Buy a Present from Baby
It was fun to pick out and wrap up a special present just for the big sister from the babies to gift her the same day she met them. It was a way to express to her that the babies had been thinking about here and were just as excited to meet her!
Include the Older Sibling in Baby Activities
When taking care of a newborn, it is easy to get caught up in the day by day, or minute by minute to do’s, unintentionally leaving the older sibling to feel left out. Sayings like, “hold on, mommy has to change brother’s diaper!” This could leave then feeling like an outsider or not apart of the Baby Team. Rather, we purchased a baby doll just for McKenzie and anytime I would change a diaper or nurse a baby, I would invite McKenzie to join me and do the same with her baby. She really liked this!
Special Feeding Toy Box
Feeding a newborn takes a lot of time throughout the day and to ask a toddler or kid to keep themselves busy for that long is a lot to ask! Have a special toy box with all their favorites only for feeding times.
Check in with the Older Sibling(s)
Taking care of 2, 3, 4 kids is A LOT of work, I know! But try your best to find time to occasionally check in with the older siblings. Ask them how they are feeling? How they are liking having this new sibling. You can even ask the hard questions, like what they don’t like. This will give you great insight to how they are feeling and what they may need from you.
Feel the Emotions with Them
This transition is hard on everyone! It is important that your kids see you as a human, and humans have feelings! I remember a day when McKenzie was showing clear signs of needing my attention. It didn’t matter if it was negative attention from correcting behavior, because she just wanted attention from mom! She stormed off and ran into her room crying. Luckily I was able to put the babies down to check on her, alone. Instead of bringing up her behavior, I just hugged her. While comforting her I started crying as well. I remember the shock on her face when she noticed. She asked why I was crying and I was just 100% honest. I told her that I was having a hard time as well. That this transition was tough on all of us, not just her. That she was not alone, that we loved her and we would all adjust together, one day at a time.
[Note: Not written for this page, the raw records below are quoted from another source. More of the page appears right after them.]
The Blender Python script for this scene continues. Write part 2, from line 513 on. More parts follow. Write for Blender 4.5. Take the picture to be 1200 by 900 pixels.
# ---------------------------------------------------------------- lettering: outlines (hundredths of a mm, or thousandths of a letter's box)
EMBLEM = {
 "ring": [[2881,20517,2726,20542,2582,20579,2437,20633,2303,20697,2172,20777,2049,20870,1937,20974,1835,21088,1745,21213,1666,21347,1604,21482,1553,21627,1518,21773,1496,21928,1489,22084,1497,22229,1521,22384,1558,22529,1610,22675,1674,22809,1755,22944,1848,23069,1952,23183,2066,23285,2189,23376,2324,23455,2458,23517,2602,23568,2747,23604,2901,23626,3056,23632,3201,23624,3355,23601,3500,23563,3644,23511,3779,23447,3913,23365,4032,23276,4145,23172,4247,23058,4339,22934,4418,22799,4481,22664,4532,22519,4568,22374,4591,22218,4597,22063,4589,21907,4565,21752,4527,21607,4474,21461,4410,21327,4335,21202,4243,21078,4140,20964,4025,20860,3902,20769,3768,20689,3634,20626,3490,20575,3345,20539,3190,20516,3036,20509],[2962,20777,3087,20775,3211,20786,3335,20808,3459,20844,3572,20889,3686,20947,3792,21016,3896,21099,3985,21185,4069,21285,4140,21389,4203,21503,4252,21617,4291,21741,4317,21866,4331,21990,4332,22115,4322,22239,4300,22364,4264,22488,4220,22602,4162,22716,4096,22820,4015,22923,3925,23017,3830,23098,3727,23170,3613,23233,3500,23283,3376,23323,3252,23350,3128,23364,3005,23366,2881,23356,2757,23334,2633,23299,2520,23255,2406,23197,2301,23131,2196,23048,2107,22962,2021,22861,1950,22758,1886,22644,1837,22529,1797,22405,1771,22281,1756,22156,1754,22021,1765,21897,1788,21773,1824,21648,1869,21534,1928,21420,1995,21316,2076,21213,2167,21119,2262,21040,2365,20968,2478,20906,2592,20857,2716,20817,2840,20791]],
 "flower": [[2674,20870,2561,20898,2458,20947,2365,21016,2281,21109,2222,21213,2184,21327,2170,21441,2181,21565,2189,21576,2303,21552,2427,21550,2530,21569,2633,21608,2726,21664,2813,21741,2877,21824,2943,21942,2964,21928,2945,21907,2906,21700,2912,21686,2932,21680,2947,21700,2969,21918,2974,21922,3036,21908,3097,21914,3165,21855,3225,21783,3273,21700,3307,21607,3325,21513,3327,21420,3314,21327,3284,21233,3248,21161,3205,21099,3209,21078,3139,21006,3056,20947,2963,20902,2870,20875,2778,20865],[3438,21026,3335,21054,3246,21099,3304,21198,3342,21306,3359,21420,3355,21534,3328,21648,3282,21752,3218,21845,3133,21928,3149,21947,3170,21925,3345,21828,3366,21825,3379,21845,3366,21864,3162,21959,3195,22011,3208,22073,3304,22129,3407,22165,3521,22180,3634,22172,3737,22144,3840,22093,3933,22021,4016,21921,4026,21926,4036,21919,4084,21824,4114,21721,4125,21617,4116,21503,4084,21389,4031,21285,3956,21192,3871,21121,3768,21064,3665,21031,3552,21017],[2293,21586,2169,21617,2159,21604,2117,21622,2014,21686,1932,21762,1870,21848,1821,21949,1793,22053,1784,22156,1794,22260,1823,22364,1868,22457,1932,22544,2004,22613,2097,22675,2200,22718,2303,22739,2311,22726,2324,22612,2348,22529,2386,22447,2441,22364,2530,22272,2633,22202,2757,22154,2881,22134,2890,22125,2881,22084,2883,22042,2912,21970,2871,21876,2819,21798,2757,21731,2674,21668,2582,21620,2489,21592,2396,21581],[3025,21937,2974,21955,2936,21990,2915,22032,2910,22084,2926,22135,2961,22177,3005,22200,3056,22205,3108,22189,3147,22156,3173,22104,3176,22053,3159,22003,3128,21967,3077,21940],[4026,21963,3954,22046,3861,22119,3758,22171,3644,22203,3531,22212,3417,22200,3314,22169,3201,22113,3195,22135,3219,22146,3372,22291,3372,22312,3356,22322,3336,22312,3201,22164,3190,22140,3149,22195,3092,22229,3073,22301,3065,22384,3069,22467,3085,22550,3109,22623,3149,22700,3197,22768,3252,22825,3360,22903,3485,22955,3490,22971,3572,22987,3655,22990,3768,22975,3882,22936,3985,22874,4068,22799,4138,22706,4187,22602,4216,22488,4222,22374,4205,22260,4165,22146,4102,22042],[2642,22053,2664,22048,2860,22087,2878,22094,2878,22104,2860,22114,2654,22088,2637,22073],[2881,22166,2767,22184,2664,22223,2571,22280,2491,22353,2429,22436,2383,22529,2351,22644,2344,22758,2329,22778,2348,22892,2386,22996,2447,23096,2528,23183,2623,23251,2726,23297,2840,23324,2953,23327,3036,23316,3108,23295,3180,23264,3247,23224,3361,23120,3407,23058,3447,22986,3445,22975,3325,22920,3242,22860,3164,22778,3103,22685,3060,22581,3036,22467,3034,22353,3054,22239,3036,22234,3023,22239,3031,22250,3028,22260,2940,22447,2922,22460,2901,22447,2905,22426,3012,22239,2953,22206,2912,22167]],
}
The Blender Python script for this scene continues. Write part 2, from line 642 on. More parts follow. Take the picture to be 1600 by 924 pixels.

Communicate: Be Open & Honest
Just like I stated above, communicate with your kids and often, even when they don’t seem interested. And be open and honest about your own emotions. This will normalize their feelings and make it more comfortable for the to express themselves.
Now I know every family and transition is different. These are just the tips that helped us and I hope one ore more may also help you. Congratulations on growing your family once again!